● INSTRUCTIONS FOR THE TASK
Leaving out every picture, retype the lines below from the top through the one that contains "def wz(py, Y): return CZ + (HY - py) / F * Y".

__________

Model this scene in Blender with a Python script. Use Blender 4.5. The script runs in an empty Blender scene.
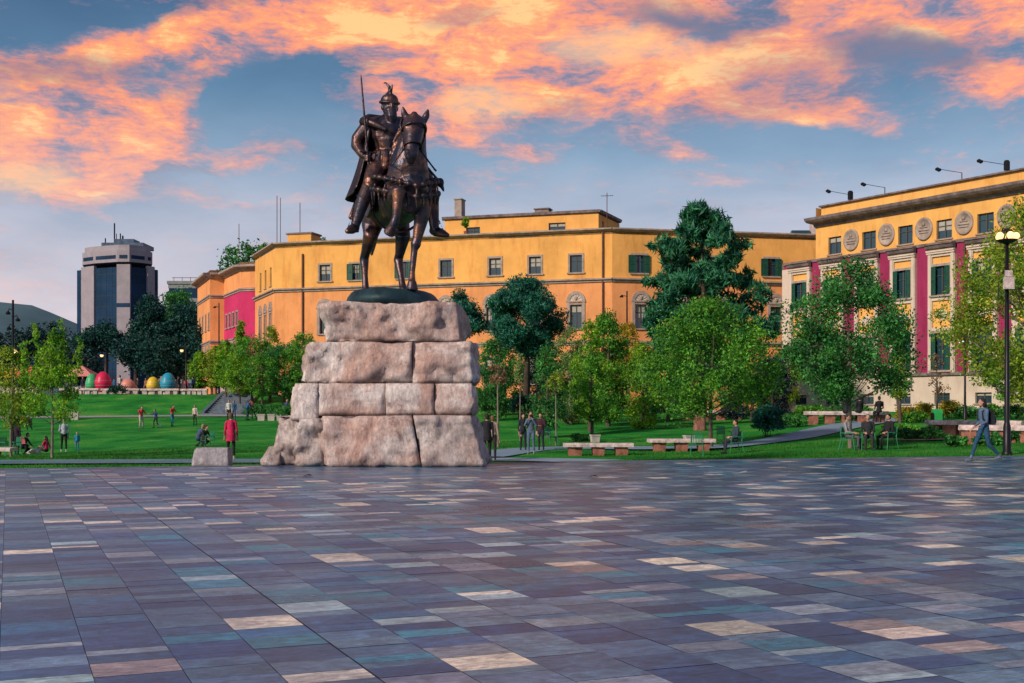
import bpy, math, random
import numpy as np
from mathutils import Vector, Matrix, noise, kdtree
R = math.radians
scene = bpy.context.scene
col = scene.collection
rnd = random.Random(7)
F, CX, HY, CZ = 1200.0, 512.0, 411.0, 1.42      # focal length, centre column, horizon row, eye height

# ------------------------------------------------------------------ helpers
def wx(px, Y): return (px - CX) / F * Y
def wz(py, Y): return CZ + (HY - py) / F * Y

class MB:
    def __init__(s): s.v, s.f, s.m = [], [], []
    def add(s, vs, fs, mi=0):
        o = len(s.v); s.v += [tuple(p) for p in vs]
        s.f += [tuple(i + o for i in f) for f in fs]; s.m += [mi] * len(fs)
    def hexa(s, p, mi=0):        # 8 points: bottom 4 ccw, top 4 ccw
        s.add(p, [(3,2,1,0),(4,5,6,7),(0,1,5,4),(1,2,6,5),(2,3,7,6),(3,0,4,7)], mi)
    def box(s, x0, x1, y0, y1, z0, z1, mi=0):
        s.hexa([(x0,y0,z0),(x1,y0,z0),(x1,y1,z0),(x0,y1,z0),(x0,y0,z1),(x1,y0,z1),(x1,y1,z1),(x0,y1,z1)], mi)
    def quad(s, a, b, c, d, mi=0): s.add([a,b,c,d], [(0,1,2,3)], mi)
    def prism(s, poly, z0, z1, mi=0):   # poly ccw
        n = len(poly)
        vs = [(p[0],p[1],z0) for p in poly] + [(p[0],p[1],z1) for p in poly]
        s.add(vs, [tuple(range(n-1,-1,-1)), tuple(range(n,2*n))] + [(i,(i+1)%n,n+(i+1)%n,n+i) for i in range(n)], mi)
    def tube(s, pts, rad, seg=8, mi=0, dome=True):
        pts = [Vector(p) for p in pts]
        if not hasattr(rad, '__len__'): rad = [rad]*len(pts)
        P, Rr, T = [], [], []
        n = len(pts)
        for i in range(n):
            a = pts[max(i-1,0)]; b = pts[min(i+1,n-1)]
            t = (b-a); t = t.normalized() if t.length > 1e-9 else Vector((0,0,1))
            T.append(t)
        if dome:
            for k in (0.15, .5, .85):
                P.append(pts[0]-T[0]*rad[0]*math.cos(k*math.pi/2)); Rr.append(rad[0]*math.sin(k*math.pi/2))
            t0 = [T[0]]*3
        else: t0 = []
        P += pts; Rr += list(rad); TT = t0 + T
        if dome:
            for k in (.85,.5,.15):
                P.append(pts[-1]+T[-1]*rad[-1]*math.cos(k*math.pi/2)); Rr.append(rad[-1]*math.sin(k*math.pi/2)); TT.append(T[-1])
        up = Vector((0,0,1)) if abs(TT[0].z) < .9 else Vector((1,0,0))
        u = TT[0].cross(up).normalized()
        vs = []
        for p, r, t in zip(P, Rr, TT):
            u = (u - t*u.dot(t)); u = u.normalized() if u.length > 1e-6 else t.orthogonal().normalized()
            w = t.cross(u)
            for k in range(seg):
                a = 2*math.pi*k/seg
                vs.append(p + (u*math.cos(a) + w*math.sin(a))*r)
        m = len(P); fs = []
        for i in range(m-1):
            for k in range(seg):
                k2 = (k+1)%seg
                fs.append((i*seg+k, i*seg+k2, (i+1)*seg+k2, (i+1)*seg+k))
        fs.append(tuple(range(seg-1,-1,-1))); fs.append(tuple(range((m-1)*seg, m*seg)))
        s.add(vs, fs, mi)
    def ell(s, c, r, mi=0, rot=None, n=12):
        c = Vector(c); vs = []; fs = []
        if not hasattr(r,'__len__'): r = (r,r,r)
        M = rot if rot else Matrix.Identity(3)
        rows = n//2+1
        for i in range(1, rows):
            th = math.pi*i/rows
            for k in range(n):
                a = 2*math.pi*k/n
                vs.append(c + M @ Vector((r[0]*math.sin(th)*math.cos(a), r[1]*math.sin(th)*math.sin(a), r[2]*math.cos(th))))
        t = len(vs); vs.append(c + M @ Vector((0,0,r[2]))); vs.append(c - M @ Vector((0,0,r[2])))
        for i in range(rows-2):
            for k in range(n):
                k2=(k+1)%n
                fs.append((i*n+k, (i+1)*n+k, (i+1)*n+k2, i*n+k2))
        for k in range(n):
            fs.append((t, k, (k+1)%n)); b=(rows-2)*n; fs.append((t+1, b+(k+1)%n, b+k))
        s.add(vs, fs, mi)
    def lathe(s, prof, c=(0,0,0), seg=16, mi=0):
        vs=[]; fs=[]; n=len(prof)
        for r,z in prof:
            for k in range(seg):
                a=2*math.pi*k/seg; vs.append((c[0]+r*math.cos(a), c[1]+r*math.sin(a), c[2]+z))
        for i in range(n-1):
            for k in range(seg):
                k2=(k+1)%seg; fs.append((i*seg+k,i*seg+k2,(i+1)*seg+k2,(i+1)*seg+k))
        fs.append(tuple(range(seg-1,-1,-1))); fs.append(tuple(range((n-1)*seg,n*seg)))
        s.add(vs,fs,mi)
    def mesh(s, name, mats, smooth=False):
        me = bpy.data.meshes.new(name); me.from_pydata(s.v, [], s.f)
        for m in mats: me.materials.append(m)
        if len(mats) > 1: me.polygons.foreach_set('material_index', s.m)
        me.polygons.foreach_set('use_smooth', [smooth]*len(s.f)); me.update()
        return me
    def build(s, name, mats, parent=None, smooth=False, loc=None, rotz=0):
        if not isinstance(mats,(list,tuple)): mats=[mats]
        return link(name, s.mesh(name, mats, smooth), parent, loc, rotz)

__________

● TASK OUTPUT
Model this scene in Blender with a Python script. Use Blender 4.5. The script runs in an empty Blender scene.
import bpy, math, random
import numpy as np
from mathutils import Vector, Matrix, noise, kdtree
R = math.radians
scene = bpy.context.scene
col = scene.collection
rnd = random.Random(7)
F, CX, HY, CZ = 1200.0, 512.0, 411.0, 1.42      # focal length, centre column, horizon row, eye height

# ------------------------------------------------------------------ helpers
def wx(px, Y): return (px - CX) / F * Y
def wz(py, Y): return CZ + (HY - py) / F * Y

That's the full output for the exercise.